Robert Langdon Is Not A Good Teacher

Robert Langdon is not a good teacher.

Other reviewers of Dan Brown’s books have noted that his protagonist, symbolism professor Robert Langdon, is no Indiana Jones. Where Jones is an egalitarian everyman, a likeable average guy who “makes it up as he goes along” and seems comfortable everywhere, Langdon is a prissy, arrogant know-it-all who rarely does anything right other than figure out obscure puzzles at the last minute. (I read one essay that suggested that that’s why Ron Howard cast Tom Hanks in the role for the movies–you need someone as personable as Hanks to make the character even remotely tolerable…and Langdon still comes across as a stuffy jerk.)

Langdon fails to measure up to the bar of Indiana Jones in a respect other than that of heroism and likeability, though–where Indiana Jones is a good teacher, Langdon is not.

We see Professor Jones at work in the classroom in three out of his four movies. In each, he’s lecturing; in the third, he’s overwhelmed with students at his office hours; and in the most recent, he’s also seen giving ad hoc advice to a kid in the library (while he’s escaping from Soviets on a motorcycle, no less). As a lecturer, Jones is passionate, explaining his large corpus of information clearly, often using stories to do so (stories that, not surprisingly, tend to become relevant to events later in the film). He uses the chalkboard to write key terms, and uses illustrations sparingly. He expects his students to take notes.

In short, Jones is an old school teacher who respects his students’ intellectual abilities and expects them to perform at a high level. He would surely not go for any watered-down curricula or trendy, new instructional technique. He provides well-organized direct instruction and if his students want the quality education he provides, they’d better keep up.

Langdon, on the other hand, embodies almost everything that’s wrong with teachers. He is also shown giving lectures, but these aren’t meant to convey important information as much as they are to show off Langdon’s mastery of trivia. Langdon usually condescends to his student audience by using as many “cute,” titillating references as he can think of, pandering to them by presenting his material in ways that are easy to digest given their feeble political and social biases (the narrator of Brown’s books, in attempting to describe the postmodern Generation Y student body in Langdon’s classes, tends to depict them, if not with outright contempt, then with a haughty superiority that leaves no room for doubt about their lack of any intellectual potential).

His total reliance on PowerPoint is pathetic–without eye-catching visual distractions, Langdon’s lectures would be even more empty of worthy content than they already are. Where Jones’s classes have a single, simple controlling idea around which the pertinent content revolves, a Robert Langdon lecture is an aimless tour through whatever series of factoids will impress his charges and, presumably, lead to good evaluations at the end of the semester.

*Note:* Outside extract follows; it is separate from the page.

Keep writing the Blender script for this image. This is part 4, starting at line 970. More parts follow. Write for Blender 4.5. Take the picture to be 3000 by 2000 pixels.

Robert Langdon, clearly, is the worst of both worlds as an educator. If a teacher is goofy but brilliant, you forgive him because you get so much out of the class, and it’s forgivable to have a less talented teacher if only they’re a decent person in compensation. Langdon, however, is a clueless, ivy-tower egghead who also couldn’t teach a coherent class to save his life.

Luckily for him, he can always save his life by pulling some random occult tidbit out of his bag just when he needs it. Indiana Jones actually had to fight and make noble choices in order to win. Both in and out of the classroom, Indiana Jones beats Robert Langdon every time.